The old joke goes that after the beautiful language was born in Zanzibar and grown up in Tanzania, it had been killed in Kenya and buried in Uganda.
But the Kenyans are not the only guilty ones in practicing 'lingocide', and nor are Ugandans the only lingual undertakers in the region. The Tanzanians themselves are guilty of a similar offence. What Uganda and Kenya did to Kiswahilli, the Tanzanians did to English.
Suppose you met this smart young lady dressed in a business suit on Parliament Avenue in Kampala and on asking her for directions she smiles apologetically and says in her language that she does not know English! It would be odd, wouldn't it? In Dar es Salaam it would not be. They killed English decades ago. It was the language of colonialists, exploiters and all those things. They reasoned that English is not the same as knowledge and went ahead to promote Kiswahilli as the official language in which everything is transacted.

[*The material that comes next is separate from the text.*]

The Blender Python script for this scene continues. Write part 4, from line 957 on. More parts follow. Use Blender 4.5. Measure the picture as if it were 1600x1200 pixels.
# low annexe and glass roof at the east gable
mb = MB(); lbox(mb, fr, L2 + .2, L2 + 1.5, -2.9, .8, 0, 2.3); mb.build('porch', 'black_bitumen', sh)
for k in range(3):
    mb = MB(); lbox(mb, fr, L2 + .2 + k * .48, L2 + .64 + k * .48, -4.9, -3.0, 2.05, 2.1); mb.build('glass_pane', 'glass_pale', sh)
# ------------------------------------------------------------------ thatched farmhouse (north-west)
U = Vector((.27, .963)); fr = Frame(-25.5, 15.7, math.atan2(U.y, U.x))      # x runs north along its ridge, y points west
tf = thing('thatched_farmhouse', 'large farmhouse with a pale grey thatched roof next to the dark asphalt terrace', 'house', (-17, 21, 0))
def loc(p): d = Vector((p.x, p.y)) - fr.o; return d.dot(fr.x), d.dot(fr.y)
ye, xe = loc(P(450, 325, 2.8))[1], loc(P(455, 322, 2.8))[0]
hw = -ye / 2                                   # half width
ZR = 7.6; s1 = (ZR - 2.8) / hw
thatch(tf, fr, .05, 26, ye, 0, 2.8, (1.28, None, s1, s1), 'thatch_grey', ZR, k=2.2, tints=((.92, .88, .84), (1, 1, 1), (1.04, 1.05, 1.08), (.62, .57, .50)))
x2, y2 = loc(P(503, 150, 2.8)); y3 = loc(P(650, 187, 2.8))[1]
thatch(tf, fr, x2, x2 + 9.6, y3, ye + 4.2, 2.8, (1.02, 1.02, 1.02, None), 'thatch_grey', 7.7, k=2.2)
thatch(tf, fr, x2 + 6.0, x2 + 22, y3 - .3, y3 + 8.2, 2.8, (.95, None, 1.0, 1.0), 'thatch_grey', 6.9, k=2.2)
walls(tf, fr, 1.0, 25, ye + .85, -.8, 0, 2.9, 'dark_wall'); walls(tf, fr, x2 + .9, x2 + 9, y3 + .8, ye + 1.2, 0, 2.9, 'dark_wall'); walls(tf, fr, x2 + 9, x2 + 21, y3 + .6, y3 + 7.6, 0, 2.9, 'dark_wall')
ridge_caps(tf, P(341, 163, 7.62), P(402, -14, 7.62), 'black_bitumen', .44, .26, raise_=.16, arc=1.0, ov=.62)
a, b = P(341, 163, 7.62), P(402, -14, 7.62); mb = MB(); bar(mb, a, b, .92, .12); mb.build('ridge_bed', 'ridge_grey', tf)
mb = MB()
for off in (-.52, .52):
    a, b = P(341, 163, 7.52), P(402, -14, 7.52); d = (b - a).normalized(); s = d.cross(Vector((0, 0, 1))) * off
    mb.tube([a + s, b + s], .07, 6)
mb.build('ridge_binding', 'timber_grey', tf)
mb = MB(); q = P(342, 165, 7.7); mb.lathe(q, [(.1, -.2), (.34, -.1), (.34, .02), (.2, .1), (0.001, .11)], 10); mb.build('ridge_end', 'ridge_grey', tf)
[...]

Coupled with massive primary education then, they soon achieved 100 percent literacy, probably the highest in the world ever. All citizens could read and write Kiswahilli and everybody was happy, for a while.
People in their late-twenties now tell you with regret how they used to escape learning English in primary school: If a teacher insisted on making them speak English, they just had to report the matter to the local chairman, an LC of sorts, and the teacher would be sorted out.
You can still hear the advocates of Kiswahilli advance arguments like Chinese and French scientists do not know English yet they invent things. However non-English speaking Tanzanian scientists are taking their time inventing anything, and the free market forces are not waiting for them.
In the not-so-new post-cold war world of unipolar politics, everyone is rushing to learn the language of the Americans. It is called English. And the free market forces are bringing back the language to Tanzania.
If it had been the 'good' old days of Ujamaa, the government would probably have just taken a decision and presto, everyone would be speaking and writing English.
But these are days of willing-buyer-willing-seller. If you want to learn English, you have to pay for it. Gone are the days when adult literacy classes were popular.
Today if you are too old to learn US President George W. Bush's language (in our days it was the Queen's language), at least your child is not.
If you have the money, you pack off the teenager to neighbouring Kenya or Uganda for their secondary education. If you are not so loaded, you send them to a local 'academy' where the language of instruction is English. But they still cost money.
That way, your child has a better chance of one day getting a job in the growing private sector. But even the shrinking government public service is no longer excited about people who can only speak Kiswahilli.
Probably, the most difficult aspect of adjustment from socialism to free market is the adaptability of the human resources. You should hear the German expatriates in Kampala, Nairobi and I believe anywhere in the world as they make such uncharitable utterances about their fellow countrymen from the former East! It seems they only post former Westerners abroad. And you thought we had a problem of tribalism!
The new tribes of nations appear to be based on the level and type of education. In the highly industrialised Germany, it depends where your school was prior to the collapse of the Berlin wall. In Tanzania, it is a matter of which language they used at your school.